Swoon – Prefab Sprout (1984)

Swoon album cover
Swoon album cover

When I first heard the English band Prefab Sprout (on VH-1 of all places) in 1985, I was immediately sold on their soft fuzzy style of pop. I would spend the next few years (frustratingly pre-internet) trying to peace together information about the band and it’s back catalog. By 1988’s From Langley Park to Memphis, I had caught up with the band’s then three disc catalog of studio albums.

The band’s debut, the difficult to track down Swoon gave no clue to how the band’s lead singer and primary songwriter Paddy McAloon would evolve into the Thomas Dolby collaborator and maker of slick alternative pop. No dreamy Wendy Smith singing in the background here – or at least not as much.

Swoon might be the band’s least accessible album. It’s sound teeters somewhere between the quirky but dry jazz/funk of Steely Dan, China Crisis or Aztec Camera. It’s challenging structures are sometimes crammed with what sounds like multiple arrangements in one song. “Here on the Erie” and the amusing “I Never Play Basketball Now” are as much infused with catchy rhythms as they are they are overlapping lyrical references. All clever stuff from the mind of a young under employed genius.

McAloon in many ways was like Green Gartside during the earliest period of Scritti Politti. While Gartside mixed forms of post punk with academia, McAloon does something similar. There’s so much going on lyrically and musically, that you might easily miss some of it with cheap iPhone headphones.

This is exactly the kind of album that I tend to gravitate back to over the years. While Steve McQueen (Two Wheels Good in the States) or Jordan: The Comeback might be easier to enjoy right away, the sublime notes of Swoon can an acquired taste that gets better with time.

In sounding so unconventional for 1984, it has aged well over the years.
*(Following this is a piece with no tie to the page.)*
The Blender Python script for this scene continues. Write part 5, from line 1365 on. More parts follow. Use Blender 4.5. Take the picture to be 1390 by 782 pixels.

The album’s rough edges are fitting with the musical legacy of Northern Soul with its subtle black American musical influences. “Crule Fanfare” for instance mixes these musical legacies to create a back-beat with some swing to it.  It’s far from  traditional R&B, but then again much of Swoon is far from most new wave and pop music released in 1984.

The mix of mid tempo and ballads at times hints to a future of Thomas Dolby produced polish that would come later. “Elegance” and “Cruel” prove that McAloon and Dolby were equals when it came to the vision of the band’s sound in subsequent albums.

If you are already a Prefab Sprout fan, you’ve likely heard Swoon. For new fans, Swoon offers a peak into the mind of a very young McAloon who was bursting with interesting musical ideals. He of course is still one of the great singer songwriters of his generation, even if many Americans are ignorant of his later work.